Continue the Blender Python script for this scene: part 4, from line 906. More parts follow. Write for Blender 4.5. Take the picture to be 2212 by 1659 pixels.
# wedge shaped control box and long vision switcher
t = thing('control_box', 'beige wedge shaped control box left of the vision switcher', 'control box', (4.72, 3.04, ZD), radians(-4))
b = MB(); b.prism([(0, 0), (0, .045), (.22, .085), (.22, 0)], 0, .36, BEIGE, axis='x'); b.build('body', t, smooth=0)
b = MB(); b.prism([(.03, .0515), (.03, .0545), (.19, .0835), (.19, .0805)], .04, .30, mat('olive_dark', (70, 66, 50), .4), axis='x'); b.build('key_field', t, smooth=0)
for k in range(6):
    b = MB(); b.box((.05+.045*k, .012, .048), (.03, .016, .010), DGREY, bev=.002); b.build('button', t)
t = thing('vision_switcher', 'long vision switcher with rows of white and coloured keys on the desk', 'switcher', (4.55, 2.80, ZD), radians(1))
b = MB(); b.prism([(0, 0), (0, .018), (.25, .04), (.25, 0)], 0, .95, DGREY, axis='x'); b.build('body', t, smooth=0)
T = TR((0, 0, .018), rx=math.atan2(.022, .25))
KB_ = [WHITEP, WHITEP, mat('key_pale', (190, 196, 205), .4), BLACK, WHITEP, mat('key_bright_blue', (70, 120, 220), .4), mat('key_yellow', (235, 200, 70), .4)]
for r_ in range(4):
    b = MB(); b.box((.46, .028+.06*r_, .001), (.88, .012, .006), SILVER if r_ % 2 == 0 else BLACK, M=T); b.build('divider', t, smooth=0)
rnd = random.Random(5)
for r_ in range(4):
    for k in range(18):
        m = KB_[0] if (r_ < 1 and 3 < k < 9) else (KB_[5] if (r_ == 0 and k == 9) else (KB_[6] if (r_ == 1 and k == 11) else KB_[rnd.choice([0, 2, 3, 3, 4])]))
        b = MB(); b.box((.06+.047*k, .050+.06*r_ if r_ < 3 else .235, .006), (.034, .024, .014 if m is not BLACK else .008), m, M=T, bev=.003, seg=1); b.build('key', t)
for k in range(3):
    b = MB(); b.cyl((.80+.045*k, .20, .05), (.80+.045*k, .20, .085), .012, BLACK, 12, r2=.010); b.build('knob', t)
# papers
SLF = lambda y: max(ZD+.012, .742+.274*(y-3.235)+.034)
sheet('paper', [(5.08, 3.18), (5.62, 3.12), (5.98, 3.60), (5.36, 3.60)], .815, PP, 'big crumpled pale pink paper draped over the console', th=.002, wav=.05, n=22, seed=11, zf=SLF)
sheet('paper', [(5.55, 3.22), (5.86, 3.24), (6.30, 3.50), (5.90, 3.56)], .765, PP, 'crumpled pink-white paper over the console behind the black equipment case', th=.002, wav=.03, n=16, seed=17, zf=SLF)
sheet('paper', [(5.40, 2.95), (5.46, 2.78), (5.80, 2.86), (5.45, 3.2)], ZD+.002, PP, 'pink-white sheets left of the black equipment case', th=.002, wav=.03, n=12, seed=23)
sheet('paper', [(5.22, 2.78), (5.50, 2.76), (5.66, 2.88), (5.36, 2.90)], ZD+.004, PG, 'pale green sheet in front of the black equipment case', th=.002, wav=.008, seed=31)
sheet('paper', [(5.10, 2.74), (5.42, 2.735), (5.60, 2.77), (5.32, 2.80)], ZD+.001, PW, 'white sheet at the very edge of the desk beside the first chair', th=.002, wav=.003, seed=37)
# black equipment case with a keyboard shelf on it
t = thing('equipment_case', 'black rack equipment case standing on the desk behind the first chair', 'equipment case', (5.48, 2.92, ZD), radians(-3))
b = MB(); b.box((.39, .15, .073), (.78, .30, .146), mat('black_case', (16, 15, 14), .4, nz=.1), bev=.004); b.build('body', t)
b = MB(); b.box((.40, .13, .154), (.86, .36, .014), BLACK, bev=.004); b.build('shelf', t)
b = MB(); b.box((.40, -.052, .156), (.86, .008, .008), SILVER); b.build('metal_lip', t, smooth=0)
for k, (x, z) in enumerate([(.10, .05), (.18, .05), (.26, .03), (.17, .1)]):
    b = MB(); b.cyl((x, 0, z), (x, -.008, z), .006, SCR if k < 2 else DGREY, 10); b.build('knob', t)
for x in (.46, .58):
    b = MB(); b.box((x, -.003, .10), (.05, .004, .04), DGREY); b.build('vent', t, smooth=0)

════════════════

Reproduce the data shown above exactly.

Continue the Blender Python script for this scene: part 4, from line 906. More parts follow. Write for Blender 4.5. Take the picture to be 2212 by 1659 pixels.
# wedge shaped control box and long vision switcher
t = thing('control_box', 'beige wedge shaped control box left of the vision switcher', 'control box', (4.72, 3.04, ZD), radians(-4))
b = MB(); b.prism([(0, 0), (0, .045), (.22, .085), (.22, 0)], 0, .36, BEIGE, axis='x'); b.build('body', t, smooth=0)
b = MB(); b.prism([(.03, .0515), (.03, .0545), (.19, .0835), (.19, .0805)], .04, .30, mat('olive_dark', (70, 66, 50), .4), axis='x'); b.build('key_field', t, smooth=0)
for k in range(6):
    b = MB(); b.box((.05+.045*k, .012, .048), (.03, .016, .010), DGREY, bev=.002); b.build('button', t)
t = thing('vision_switcher', 'long vision switcher with rows of white and coloured keys on the desk', 'switcher', (4.55, 2.80, ZD), radians(1))
b = MB(); b.prism([(0, 0), (0, .018), (.25, .04), (.25, 0)], 0, .95, DGREY, axis='x'); b.build('body', t, smooth=0)
T = TR((0, 0, .018), rx=math.atan2(.022, .25))
KB_ = [WHITEP, WHITEP, mat('key_pale', (190, 196, 205), .4), BLACK, WHITEP, mat('key_bright_blue', (70, 120, 220), .4), mat('key_yellow', (235, 200, 70), .4)]
for r_ in range(4):
    b = MB(); b.box((.46, .028+.06*r_, .001), (.88, .012, .006), SILVER if r_ % 2 == 0 else BLACK, M=T); b.build('divider', t, smooth=0)
rnd = random.Random(5)
for r_ in range(4):
    for k in range(18):
        m = KB_[0] if (r_ < 1 and 3 < k < 9) else (KB_[5] if (r_ == 0 and k == 9) else (KB_[6] if (r_ == 1 and k == 11) else KB_[rnd.choice([0, 2, 3, 3, 4])]))
        b = MB(); b.box((.06+.047*k, .050+.06*r_ if r_ < 3 else .235, .006), (.034, .024, .014 if m is not BLACK else .008), m, M=T, bev=.003, seg=1); b.build('key', t)
for k in range(3):
    b = MB(); b.cyl((.80+.045*k, .20, .05), (.80+.045*k, .20, .085), .012, BLACK, 12, r2=.010); b.build('knob', t)
# papers
SLF = lambda y: max(ZD+.012, .742+.274*(y-3.235)+.034)
sheet('paper', [(5.08, 3.18), (5.62, 3.12), (5.98, 3.60), (5.36, 3.60)], .815, PP, 'big crumpled pale pink paper draped over the console', th=.002, wav=.05, n=22, seed=11, zf=SLF)
sheet('paper', [(5.55, 3.22), (5.86, 3.24), (6.30, 3.50), (5.90, 3.56)], .765, PP, 'crumpled pink-white paper over the console behind the black equipment case', th=.002, wav=.03, n=16, seed=17, zf=SLF)
sheet('paper', [(5.40, 2.95), (5.46, 2.78), (5.80, 2.86), (5.45, 3.2)], ZD+.002, PP, 'pink-white sheets left of the black equipment case', th=.002, wav=.03, n=12, seed=23)
sheet('paper', [(5.22, 2.78), (5.50, 2.76), (5.66, 2.88), (5.36, 2.90)], ZD+.004, PG, 'pale green sheet in front of the black equipment case', th=.002, wav=.008, seed=31)
sheet('paper', [(5.10, 2.74), (5.42, 2.735), (5.60, 2.77), (5.32, 2.80)], ZD+.001, PW, 'white sheet at the very edge of the desk beside the first chair', th=.002, wav=.003, seed=37)
# black equipment case with a keyboard shelf on it
t = thing('equipment_case', 'black rack equipment case standing on the desk behind the first chair', 'equipment case', (5.48, 2.92, ZD), radians(-3))
b = MB(); b.box((.39, .15, .073), (.78, .30, .146), mat('black_case', (16, 15, 14), .4, nz=.1), bev=.004); b.build('body', t)
b = MB(); b.box((.40, .13, .154), (.86, .36, .014), BLACK, bev=.004); b.build('shelf', t)
b = MB(); b.box((.40, -.052, .156), (.86, .008, .008), SILVER); b.build('metal_lip', t, smooth=0)
for k, (x, z) in enumerate([(.10, .05), (.18, .05), (.26, .03), (.17, .1)]):
    b = MB(); b.cyl((x, 0, z), (x, -.008, z), .006, SCR if k < 2 else DGREY, 10); b.build('knob', t)
for x in (.46, .58):
    b = MB(); b.box((x, -.003, .10), (.05, .004, .04), DGREY); b.build('vent', t, smooth=0)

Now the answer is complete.